● **WRITTEN PROBLEM**: Can you output the material exactly as written, minus any pictures it holds?

● **DATASET EXTRACT**:
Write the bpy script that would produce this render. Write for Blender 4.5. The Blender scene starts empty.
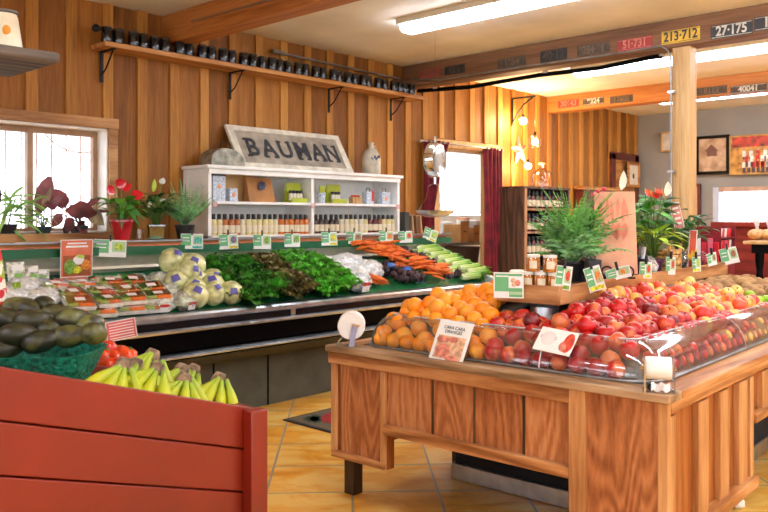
import bpy, math, random
from mathutils import Vector, Matrix, noise
random.seed(7)
R=random.Random(11)
PI=math.pi
C=bpy.context.scene.collection
sc=bpy.context.scene
# ---------------------------------------------------------------- sight lines (measuring aid)
FX,FY=.7314,.6820
def sdir(px):
    t=(px-384)/794.
    return FX+.6820*t, FY-.7314*t
def at(px,py,X=None,Y=None,Z=None,D=None):
    a,b=sdir(px)
    if X is not None: d=X/a
    elif Y is not None: d=Y/b
    elif Z is not None: d=(1.5-Z)*794/(py-218)
    else: d=D
    return Vector((a*d,b*d,1.5+(218-py)/794*d))
# ---------------------------------------------------------------- materials
MATS={}
def srgb(c):
    return tuple(((v/255)/12.92 if v/255<=.04045 else ((v/255+.055)/1.055)**2.4) for v in c)+(1,)
def newmat(name):
    m=bpy.data.materials.new(name); m.use_nodes=True
    nt=m.node_tree; nt.nodes.clear()
    out=nt.nodes.new('ShaderNodeOutputMaterial')
    MATS[name]=m
    return m,nt,out
def N(nt,t,**k):
    n=nt.nodes.new(t)
    for a,b in k.items():
        if a.startswith('i_'):
            n.inputs[a[2:].replace('_',' ')].default_value=b
        else: setattr(n,a,b)
    return n
def L(nt,a,b): nt.links.new(a,b)
def ramp(nt,fac,stops):
    r=nt.nodes.new('ShaderNodeValToRGB'); e=r.color_ramp.elements
    while len(e)<len(stops): e.new(.5)
    for q,(p,c) in zip(e,stops): q.position=p; q.color=srgb(c)
    L(nt,fac,r.inputs[0]); return r.outputs[0]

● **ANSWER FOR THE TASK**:
Write the bpy script that would produce this render. Write for Blender 4.5. The Blender scene starts empty.
import bpy, math, random
from mathutils import Vector, Matrix, noise
random.seed(7)
R=random.Random(11)
PI=math.pi
C=bpy.context.scene.collection
sc=bpy.context.scene
# ---------------------------------------------------------------- sight lines (measuring aid)
FX,FY=.7314,.6820
def sdir(px):
    t=(px-384)/794.
    return FX+.6820*t, FY-.7314*t
def at(px,py,X=None,Y=None,Z=None,D=None):
    a,b=sdir(px)
    if X is not None: d=X/a
    elif Y is not None: d=Y/b
    elif Z is not None: d=(1.5-Z)*794/(py-218)
    else: d=D
    return Vector((a*d,b*d,1.5+(218-py)/794*d))
# ---------------------------------------------------------------- materials
MATS={}
def srgb(c):
    return tuple(((v/255)/12.92 if v/255<=.04045 else ((v/255+.055)/1.055)**2.4) for v in c)+(1,)
def newmat(name):
    m=bpy.data.materials.new(name); m.use_nodes=True
    nt=m.node_tree; nt.nodes.clear()
    out=nt.nodes.new('ShaderNodeOutputMaterial')
    MATS[name]=m
    return m,nt,out
def N(nt,t,**k):
    n=nt.nodes.new(t)
    for a,b in k.items():
        if a.startswith('i_'):
            n.inputs[a[2:].replace('_',' ')].default_value=b
        else: setattr(n,a,b)
    return n
def L(nt,a,b): nt.links.new(a,b)
def ramp(nt,fac,stops):
    r=nt.nodes.new('ShaderNodeValToRGB'); e=r.color_ramp.elements
    while len(e)<len(stops): e.new(.5)
    for q,(p,c) in zip(e,stops): q.position=p; q.color=srgb(c)
    L(nt,fac,r.inputs[0]); return r.outputs[0]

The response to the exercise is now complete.